In the backdrop of a weakening economy and demand slowdown, the only positive for the indigenous tyre industry has been margin respite on account of falling rubber prices. However, a recent government of India proposal to hike import duty on rubber could adversely affect the competitiveness of Indian tyre manufacturers vis-à-vis imports, warns ICRA.
Slackening pace of economic activity and demand slowdown in the domestic auto industry has had an adverse impact on the domestic tyre industry during the last fiscal (2012-13).
With volumes across most auto original equipment (OE) segments (barring Light Commercial vehicles (LCVs)) declining/ flat and replacement demand continuing to remain muted, the domestic tyre industry is estimated to have recorded a modest 6-7 per cent revenue growth during the 2012-13.
As ICRA points out, “A positive emerging out of the weakness in auto demand globally has been the sharp correction witnessed in input costs of key raw materials for tyre manufacture namely natural rubber (NR), Butadiene and Caprolactum, among others that have supported the margins of tyre manufacturers.

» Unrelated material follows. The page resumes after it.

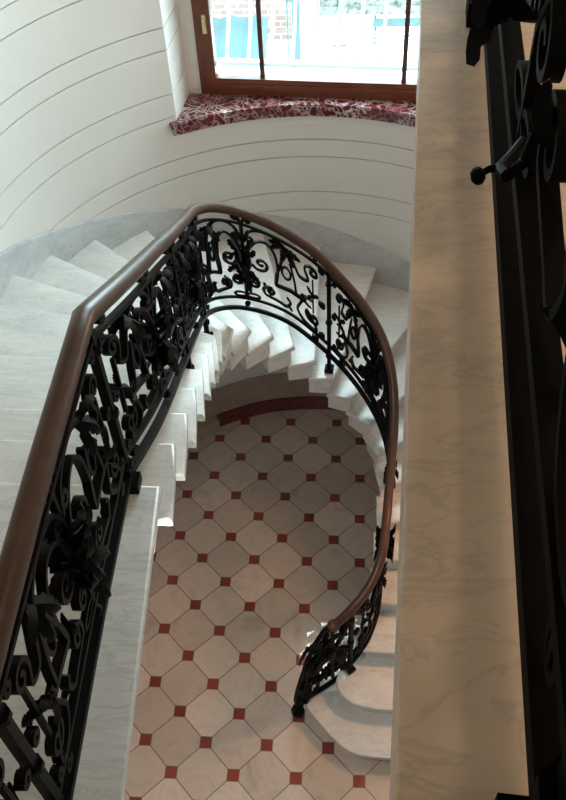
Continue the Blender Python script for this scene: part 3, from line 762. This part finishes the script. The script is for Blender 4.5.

After having reached a peak of ‘ 240 per kg in April 2011, rubber prices have fallen to around ‘ 162 per kg during March 2013.”
As domestic tyre manufacturers held on to prices in the replacement markets, industry wide margins expanded by over 3.5 per cent during the nine months ended December 2012. However owing to the pileup of inventory during the fourth quarter of 2012-13, the industry has resorted to discounts and price cuts.
However, the recent government proposal to hike import duty on rubber could impact the competitiveness of the indigenous industry vis-a-vis exports.
The domestic tyre industry continued to witness healthy capacity additions during 2012-13, primarily in the truck and bus radial segment, with around 45 per cent of the proposed 24 million tyre capacities (2013 to 2015) coming on-stream during the year itself.
While the pace of additions has moderated in comparison to past years, the commissioning of such large capacities by both domestic and global tyre manufacturers is likely to create a temporary excess supply scenario over the next couple of years.